Juniper will be presented at the ACM SIGPLAN International Workshop on Functional Art, Music, Modelling and Design (FARM) in Nara, Japan.

The presentation will provide a brief overview of the Juniper language along with typical Juniper design patterns. Juniper will be compared to the existing Arduino language of choice - C++. Existing Juniper projects will be demonstrated. In the spirit of the Maker Movement, there will be a "hands on" portion of the presentation, in which audience members will receive (at no cost) an Arduino compatible microcontroller and the components necessary to build a small project.
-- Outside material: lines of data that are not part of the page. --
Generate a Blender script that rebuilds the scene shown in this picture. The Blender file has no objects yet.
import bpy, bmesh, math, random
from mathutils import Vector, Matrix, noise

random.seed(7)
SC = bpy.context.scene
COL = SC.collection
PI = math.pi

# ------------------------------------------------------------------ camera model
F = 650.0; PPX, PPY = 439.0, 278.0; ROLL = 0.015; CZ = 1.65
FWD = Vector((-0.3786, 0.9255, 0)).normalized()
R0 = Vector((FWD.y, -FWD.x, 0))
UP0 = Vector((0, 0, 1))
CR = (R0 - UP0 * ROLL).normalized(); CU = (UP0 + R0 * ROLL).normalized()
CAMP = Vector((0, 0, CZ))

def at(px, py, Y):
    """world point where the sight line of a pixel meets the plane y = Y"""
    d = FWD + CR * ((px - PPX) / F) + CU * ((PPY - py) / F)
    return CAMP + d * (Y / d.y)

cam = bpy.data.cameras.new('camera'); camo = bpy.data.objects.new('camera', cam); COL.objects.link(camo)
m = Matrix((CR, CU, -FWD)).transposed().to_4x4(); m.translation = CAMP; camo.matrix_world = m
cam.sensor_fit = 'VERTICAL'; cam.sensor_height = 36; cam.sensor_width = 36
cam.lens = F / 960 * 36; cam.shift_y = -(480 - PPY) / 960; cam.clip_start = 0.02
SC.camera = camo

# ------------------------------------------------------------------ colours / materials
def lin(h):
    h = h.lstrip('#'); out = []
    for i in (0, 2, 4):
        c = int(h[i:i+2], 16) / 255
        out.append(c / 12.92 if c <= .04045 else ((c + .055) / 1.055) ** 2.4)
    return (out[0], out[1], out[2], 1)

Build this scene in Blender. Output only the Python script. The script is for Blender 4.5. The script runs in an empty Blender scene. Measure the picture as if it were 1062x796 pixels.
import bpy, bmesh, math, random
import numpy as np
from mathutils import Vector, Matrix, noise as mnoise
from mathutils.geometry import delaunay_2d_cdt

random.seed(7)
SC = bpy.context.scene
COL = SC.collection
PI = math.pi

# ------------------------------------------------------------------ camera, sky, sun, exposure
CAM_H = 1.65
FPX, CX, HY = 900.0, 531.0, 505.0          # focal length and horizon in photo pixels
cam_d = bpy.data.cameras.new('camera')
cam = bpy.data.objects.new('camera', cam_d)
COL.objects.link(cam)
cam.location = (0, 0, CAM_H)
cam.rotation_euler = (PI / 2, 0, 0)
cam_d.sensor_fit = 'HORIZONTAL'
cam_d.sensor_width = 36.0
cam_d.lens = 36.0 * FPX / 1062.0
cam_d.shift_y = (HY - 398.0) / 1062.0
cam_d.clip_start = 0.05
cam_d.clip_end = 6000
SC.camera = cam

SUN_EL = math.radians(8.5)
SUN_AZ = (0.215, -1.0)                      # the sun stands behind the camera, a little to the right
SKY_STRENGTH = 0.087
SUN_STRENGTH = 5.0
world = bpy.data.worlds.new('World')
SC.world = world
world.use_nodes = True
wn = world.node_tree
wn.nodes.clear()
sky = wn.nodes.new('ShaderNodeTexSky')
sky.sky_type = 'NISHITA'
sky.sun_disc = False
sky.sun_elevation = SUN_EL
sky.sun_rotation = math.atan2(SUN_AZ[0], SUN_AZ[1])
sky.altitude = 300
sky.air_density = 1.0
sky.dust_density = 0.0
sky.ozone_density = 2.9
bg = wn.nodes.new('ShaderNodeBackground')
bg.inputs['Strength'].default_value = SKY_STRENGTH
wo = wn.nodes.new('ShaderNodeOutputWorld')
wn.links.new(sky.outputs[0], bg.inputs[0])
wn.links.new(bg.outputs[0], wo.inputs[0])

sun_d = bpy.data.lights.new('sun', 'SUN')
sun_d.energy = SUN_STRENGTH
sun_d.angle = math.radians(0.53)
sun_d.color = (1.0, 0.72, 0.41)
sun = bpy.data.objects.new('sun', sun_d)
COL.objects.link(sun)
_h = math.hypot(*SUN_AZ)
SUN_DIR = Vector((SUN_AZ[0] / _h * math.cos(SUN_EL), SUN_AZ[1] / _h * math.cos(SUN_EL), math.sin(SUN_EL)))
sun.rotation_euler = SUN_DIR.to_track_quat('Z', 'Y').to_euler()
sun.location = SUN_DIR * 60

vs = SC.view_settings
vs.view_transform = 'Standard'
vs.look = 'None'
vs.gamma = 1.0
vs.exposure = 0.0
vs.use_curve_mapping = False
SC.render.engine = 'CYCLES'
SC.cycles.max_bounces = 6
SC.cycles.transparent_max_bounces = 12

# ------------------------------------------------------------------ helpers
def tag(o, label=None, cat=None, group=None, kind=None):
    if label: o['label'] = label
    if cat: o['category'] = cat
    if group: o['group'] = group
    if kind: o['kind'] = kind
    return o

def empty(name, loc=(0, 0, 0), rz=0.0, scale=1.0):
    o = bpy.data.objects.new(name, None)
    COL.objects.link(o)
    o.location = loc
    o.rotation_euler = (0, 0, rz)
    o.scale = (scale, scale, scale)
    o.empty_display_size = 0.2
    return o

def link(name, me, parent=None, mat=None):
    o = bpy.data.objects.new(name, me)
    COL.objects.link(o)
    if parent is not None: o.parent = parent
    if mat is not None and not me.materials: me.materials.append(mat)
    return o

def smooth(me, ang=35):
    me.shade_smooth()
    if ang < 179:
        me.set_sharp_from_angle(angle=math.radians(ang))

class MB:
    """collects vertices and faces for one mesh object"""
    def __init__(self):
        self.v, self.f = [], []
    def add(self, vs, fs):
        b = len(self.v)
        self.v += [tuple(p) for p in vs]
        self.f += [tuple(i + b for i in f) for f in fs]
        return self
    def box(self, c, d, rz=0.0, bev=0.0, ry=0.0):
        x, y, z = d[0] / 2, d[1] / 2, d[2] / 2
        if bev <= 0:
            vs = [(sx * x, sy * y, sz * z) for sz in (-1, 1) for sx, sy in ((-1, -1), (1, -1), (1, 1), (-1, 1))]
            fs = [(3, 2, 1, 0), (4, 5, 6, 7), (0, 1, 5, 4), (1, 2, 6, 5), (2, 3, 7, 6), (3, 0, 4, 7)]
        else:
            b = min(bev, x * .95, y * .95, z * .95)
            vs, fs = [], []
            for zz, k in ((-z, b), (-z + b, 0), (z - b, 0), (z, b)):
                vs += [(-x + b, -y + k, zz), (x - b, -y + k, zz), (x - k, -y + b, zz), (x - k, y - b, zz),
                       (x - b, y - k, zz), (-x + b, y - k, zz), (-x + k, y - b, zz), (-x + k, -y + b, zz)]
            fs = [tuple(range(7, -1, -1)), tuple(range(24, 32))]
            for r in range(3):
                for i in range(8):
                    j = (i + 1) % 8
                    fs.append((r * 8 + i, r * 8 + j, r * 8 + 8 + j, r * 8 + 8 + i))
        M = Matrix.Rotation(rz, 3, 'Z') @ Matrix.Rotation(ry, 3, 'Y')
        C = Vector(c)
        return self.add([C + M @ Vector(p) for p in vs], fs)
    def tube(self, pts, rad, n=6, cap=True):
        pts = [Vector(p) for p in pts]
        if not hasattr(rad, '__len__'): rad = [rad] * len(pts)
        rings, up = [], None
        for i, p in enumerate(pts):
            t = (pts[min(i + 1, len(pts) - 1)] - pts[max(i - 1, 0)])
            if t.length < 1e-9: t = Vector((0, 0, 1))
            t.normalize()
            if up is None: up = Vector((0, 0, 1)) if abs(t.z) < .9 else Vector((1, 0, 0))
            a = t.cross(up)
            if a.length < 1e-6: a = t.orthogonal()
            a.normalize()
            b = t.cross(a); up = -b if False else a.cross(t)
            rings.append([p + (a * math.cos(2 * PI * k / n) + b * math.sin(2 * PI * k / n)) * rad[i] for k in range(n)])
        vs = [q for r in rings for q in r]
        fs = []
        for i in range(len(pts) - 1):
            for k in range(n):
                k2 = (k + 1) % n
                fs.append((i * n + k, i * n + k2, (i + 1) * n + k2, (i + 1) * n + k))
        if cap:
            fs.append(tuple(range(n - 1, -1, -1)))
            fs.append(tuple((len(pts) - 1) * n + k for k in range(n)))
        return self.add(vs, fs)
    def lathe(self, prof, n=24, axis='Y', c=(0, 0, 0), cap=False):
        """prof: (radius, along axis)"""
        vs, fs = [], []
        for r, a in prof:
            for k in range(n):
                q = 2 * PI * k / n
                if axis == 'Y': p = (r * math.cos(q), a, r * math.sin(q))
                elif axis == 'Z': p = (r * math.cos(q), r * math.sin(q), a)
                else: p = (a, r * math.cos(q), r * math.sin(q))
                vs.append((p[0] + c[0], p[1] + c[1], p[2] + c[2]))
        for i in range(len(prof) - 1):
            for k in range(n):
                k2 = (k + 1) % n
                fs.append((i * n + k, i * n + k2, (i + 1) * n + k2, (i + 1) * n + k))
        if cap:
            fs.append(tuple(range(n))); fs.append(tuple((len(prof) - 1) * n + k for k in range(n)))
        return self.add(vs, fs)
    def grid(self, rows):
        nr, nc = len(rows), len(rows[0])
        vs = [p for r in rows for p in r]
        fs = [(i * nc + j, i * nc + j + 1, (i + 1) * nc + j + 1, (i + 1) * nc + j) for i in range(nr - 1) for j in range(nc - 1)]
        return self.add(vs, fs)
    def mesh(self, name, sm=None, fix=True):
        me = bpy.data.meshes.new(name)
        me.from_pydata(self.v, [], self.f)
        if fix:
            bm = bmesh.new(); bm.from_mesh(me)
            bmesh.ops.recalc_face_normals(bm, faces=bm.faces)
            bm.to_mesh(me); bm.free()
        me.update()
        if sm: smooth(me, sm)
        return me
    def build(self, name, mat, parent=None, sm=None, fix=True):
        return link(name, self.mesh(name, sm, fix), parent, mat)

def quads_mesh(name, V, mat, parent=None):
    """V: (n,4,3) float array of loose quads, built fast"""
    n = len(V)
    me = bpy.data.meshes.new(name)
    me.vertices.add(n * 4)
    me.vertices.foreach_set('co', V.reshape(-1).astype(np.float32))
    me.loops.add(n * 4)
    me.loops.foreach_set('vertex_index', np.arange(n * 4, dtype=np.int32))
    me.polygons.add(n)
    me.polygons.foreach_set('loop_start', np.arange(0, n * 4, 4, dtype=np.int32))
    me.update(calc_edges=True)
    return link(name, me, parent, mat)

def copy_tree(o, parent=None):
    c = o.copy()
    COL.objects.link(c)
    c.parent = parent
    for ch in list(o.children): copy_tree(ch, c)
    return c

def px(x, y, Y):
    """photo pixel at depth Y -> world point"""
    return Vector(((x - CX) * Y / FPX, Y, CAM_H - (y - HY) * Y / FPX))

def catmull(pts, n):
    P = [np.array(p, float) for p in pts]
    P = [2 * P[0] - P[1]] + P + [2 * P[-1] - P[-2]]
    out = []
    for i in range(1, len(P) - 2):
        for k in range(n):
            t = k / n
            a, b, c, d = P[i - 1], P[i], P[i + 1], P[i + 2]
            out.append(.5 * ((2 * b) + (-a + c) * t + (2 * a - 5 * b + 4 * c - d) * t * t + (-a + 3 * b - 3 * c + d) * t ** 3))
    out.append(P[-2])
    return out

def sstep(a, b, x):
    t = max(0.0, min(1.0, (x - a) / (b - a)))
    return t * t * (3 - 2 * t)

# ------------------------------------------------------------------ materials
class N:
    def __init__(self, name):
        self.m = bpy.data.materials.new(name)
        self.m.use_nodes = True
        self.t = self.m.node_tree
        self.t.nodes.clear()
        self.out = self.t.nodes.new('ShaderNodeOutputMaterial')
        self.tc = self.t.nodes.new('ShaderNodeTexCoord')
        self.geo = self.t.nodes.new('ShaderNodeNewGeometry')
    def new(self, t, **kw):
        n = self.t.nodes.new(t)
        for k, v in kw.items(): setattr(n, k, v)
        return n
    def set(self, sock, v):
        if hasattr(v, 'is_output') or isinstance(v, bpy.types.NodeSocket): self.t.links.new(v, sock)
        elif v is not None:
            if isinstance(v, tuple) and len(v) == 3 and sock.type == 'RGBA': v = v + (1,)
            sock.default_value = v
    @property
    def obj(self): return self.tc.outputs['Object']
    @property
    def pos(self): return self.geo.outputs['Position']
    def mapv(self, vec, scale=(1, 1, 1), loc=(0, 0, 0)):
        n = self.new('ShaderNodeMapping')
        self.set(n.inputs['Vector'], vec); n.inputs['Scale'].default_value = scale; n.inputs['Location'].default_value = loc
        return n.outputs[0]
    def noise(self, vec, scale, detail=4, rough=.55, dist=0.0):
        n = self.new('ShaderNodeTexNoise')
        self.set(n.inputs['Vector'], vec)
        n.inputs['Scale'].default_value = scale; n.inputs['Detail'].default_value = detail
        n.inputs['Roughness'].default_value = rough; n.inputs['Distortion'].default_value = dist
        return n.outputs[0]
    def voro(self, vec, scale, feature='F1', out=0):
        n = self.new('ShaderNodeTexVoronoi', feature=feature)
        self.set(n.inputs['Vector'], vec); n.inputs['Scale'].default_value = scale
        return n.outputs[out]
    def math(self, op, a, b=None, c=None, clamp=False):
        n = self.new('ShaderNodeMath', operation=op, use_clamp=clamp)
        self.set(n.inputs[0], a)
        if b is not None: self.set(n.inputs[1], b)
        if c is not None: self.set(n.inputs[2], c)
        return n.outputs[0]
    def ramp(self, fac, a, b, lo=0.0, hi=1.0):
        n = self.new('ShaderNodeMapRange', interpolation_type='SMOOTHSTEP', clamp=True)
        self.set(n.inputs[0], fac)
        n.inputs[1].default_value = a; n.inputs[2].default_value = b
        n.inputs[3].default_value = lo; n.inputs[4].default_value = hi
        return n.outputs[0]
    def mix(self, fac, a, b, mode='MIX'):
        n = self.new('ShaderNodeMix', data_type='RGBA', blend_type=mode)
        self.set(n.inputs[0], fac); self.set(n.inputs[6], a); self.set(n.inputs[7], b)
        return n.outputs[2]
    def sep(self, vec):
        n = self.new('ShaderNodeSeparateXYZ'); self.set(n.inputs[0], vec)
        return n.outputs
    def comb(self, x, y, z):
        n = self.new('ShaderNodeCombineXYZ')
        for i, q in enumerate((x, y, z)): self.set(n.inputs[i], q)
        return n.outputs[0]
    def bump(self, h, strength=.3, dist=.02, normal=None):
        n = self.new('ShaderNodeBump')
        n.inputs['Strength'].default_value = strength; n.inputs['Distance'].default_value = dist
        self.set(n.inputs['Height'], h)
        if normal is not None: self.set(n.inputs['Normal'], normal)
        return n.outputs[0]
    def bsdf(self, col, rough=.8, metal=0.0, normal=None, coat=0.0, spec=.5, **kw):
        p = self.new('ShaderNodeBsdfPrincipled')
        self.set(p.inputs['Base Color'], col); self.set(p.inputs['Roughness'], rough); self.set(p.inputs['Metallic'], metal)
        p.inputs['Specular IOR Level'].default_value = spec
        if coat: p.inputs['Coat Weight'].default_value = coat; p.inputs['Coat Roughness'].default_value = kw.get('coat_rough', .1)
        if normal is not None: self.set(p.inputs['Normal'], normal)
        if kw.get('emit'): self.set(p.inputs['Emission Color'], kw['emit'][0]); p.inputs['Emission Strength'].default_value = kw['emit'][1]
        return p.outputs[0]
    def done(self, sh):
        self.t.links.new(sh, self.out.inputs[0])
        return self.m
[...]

By the end of the presentation, audience members will be able to construct the circuit and write the program for this project in Juniper.

The source code for the demo project can be found here: https://github.com/calebh/SoundBar.

Here are the PDF versions of the FARM presentations:

Juniper 2.0.0 Released

September 23, 2016

New features:

  • New type checker: type inference now supported!
  • New parser: improved parsing error messages.
  • Performance improvements: compiling a project can now be done nearly instantaneously.

FARM Paper

July 15, 2016

Our paper on the Juniper programming language was accepted to the ACM SIGPLAN International Workshop on Functional Art, Music, Modelling and Design (FARM)! The pre-print copy of the paper can be downloaded here: juniper_farm_preprint.pdf

Abstract

This paper presents the design and implementation of Juniper: a functional reactive programming language (FRP) targeting the Arduino and related microcontroller systems. Juniper provides a number of high level features, including parametric polymorphic functions, anonymous functions, automatic memory management, and immutable data structures. Also included is a standard library which offers many useful FRP signal processing functions. Juniper is translated to standard C++ and compiled with the existing Arduino development tools, allowing Juniper programs to fit on resource-constrained devices, and enabling seamless interoperability with existing C++ libraries for these devices.